[Rows from a 3D scene dataset]
*-*-*

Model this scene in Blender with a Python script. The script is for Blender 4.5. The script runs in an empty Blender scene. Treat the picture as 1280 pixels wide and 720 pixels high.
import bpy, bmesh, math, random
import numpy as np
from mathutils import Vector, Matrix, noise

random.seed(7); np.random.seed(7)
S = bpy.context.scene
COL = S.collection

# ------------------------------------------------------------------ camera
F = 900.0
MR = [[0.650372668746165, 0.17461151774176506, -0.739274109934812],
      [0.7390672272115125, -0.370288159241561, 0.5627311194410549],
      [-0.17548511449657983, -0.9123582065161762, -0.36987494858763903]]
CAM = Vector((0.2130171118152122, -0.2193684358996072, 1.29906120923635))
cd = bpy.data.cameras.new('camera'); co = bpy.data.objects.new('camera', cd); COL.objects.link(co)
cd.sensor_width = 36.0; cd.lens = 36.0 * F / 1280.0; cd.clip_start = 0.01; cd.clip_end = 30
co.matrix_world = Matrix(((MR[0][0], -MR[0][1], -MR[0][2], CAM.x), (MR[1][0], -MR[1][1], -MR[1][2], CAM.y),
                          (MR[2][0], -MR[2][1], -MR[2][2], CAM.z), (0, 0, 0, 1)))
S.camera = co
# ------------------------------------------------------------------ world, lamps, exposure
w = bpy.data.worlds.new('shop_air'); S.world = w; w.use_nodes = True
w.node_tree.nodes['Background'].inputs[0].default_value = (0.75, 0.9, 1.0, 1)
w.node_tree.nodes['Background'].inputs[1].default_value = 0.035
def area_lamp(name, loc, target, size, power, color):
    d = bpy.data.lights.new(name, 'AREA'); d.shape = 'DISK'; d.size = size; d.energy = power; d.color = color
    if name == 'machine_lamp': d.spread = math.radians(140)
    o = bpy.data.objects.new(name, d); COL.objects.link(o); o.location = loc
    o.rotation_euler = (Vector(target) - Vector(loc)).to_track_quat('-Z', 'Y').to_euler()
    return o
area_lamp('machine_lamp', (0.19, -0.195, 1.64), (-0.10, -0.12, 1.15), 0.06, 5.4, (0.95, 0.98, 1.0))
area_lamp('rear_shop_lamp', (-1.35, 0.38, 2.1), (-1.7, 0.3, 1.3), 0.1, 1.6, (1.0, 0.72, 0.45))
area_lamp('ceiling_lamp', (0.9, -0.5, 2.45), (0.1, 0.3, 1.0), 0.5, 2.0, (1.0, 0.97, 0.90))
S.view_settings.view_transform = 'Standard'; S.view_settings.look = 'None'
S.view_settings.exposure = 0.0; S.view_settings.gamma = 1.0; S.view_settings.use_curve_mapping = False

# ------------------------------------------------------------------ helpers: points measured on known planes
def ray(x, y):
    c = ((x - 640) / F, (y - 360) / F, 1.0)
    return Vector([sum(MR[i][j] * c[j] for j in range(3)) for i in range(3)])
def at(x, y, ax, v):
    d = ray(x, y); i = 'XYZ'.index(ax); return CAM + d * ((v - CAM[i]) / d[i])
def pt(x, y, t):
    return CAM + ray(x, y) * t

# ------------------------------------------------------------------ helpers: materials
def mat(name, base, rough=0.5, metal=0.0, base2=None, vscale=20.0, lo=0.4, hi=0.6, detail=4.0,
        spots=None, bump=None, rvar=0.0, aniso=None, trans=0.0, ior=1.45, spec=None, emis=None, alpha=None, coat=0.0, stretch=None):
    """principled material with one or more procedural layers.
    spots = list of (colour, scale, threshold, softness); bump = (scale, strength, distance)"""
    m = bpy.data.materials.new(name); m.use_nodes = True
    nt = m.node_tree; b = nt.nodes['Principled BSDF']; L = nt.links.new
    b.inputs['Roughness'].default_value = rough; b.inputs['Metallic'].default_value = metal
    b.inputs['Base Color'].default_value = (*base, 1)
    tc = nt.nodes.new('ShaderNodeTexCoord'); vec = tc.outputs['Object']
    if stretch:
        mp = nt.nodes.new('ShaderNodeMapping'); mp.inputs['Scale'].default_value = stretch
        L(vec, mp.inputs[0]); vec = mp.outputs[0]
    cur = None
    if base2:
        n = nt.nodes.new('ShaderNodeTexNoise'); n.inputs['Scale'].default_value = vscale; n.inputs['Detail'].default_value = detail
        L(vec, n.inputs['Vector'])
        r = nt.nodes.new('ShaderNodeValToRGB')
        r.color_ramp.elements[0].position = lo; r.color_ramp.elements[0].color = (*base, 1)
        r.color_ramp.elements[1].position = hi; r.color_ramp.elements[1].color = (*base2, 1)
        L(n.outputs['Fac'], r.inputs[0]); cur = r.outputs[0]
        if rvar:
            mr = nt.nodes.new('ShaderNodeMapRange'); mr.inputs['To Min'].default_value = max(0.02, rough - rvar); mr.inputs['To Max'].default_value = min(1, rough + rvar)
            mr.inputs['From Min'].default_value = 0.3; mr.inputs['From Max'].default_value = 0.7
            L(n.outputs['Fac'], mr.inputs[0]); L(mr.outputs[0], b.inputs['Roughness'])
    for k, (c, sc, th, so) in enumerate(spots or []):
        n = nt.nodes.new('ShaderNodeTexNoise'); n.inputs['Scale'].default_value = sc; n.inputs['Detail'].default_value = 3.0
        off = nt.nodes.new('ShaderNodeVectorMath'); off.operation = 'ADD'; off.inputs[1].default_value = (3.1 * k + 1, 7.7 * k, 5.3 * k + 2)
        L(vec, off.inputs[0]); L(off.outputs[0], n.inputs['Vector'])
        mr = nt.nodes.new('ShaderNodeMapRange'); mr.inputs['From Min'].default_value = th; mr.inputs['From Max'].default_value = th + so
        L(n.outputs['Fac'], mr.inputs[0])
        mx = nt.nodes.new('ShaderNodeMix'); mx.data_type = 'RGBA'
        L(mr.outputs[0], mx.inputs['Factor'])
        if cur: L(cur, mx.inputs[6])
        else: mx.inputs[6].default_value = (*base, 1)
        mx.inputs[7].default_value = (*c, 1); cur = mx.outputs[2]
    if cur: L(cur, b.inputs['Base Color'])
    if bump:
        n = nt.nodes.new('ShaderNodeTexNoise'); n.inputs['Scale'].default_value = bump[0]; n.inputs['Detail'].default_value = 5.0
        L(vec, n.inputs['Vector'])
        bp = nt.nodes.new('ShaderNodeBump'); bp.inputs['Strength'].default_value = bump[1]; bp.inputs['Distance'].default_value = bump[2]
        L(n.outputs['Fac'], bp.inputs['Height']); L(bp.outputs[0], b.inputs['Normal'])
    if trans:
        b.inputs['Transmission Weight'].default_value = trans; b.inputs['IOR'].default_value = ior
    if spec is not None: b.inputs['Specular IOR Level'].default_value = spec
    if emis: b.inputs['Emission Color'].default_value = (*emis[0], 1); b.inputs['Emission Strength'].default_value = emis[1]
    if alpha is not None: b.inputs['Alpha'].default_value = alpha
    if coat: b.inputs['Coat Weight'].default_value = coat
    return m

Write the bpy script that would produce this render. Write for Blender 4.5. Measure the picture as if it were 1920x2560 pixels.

*-*-*

■ Brief ■
Repeat the entries above exactly, beginning at their first line and ending with the line that contains "COL = S.collection", with nothing added.

■ Result of the task ■
Model this scene in Blender with a Python script. The script is for Blender 4.5. The script runs in an empty Blender scene. Treat the picture as 1280 pixels wide and 720 pixels high.
import bpy, bmesh, math, random
import numpy as np
from mathutils import Vector, Matrix, noise

random.seed(7); np.random.seed(7)
S = bpy.context.scene
COL = S.collection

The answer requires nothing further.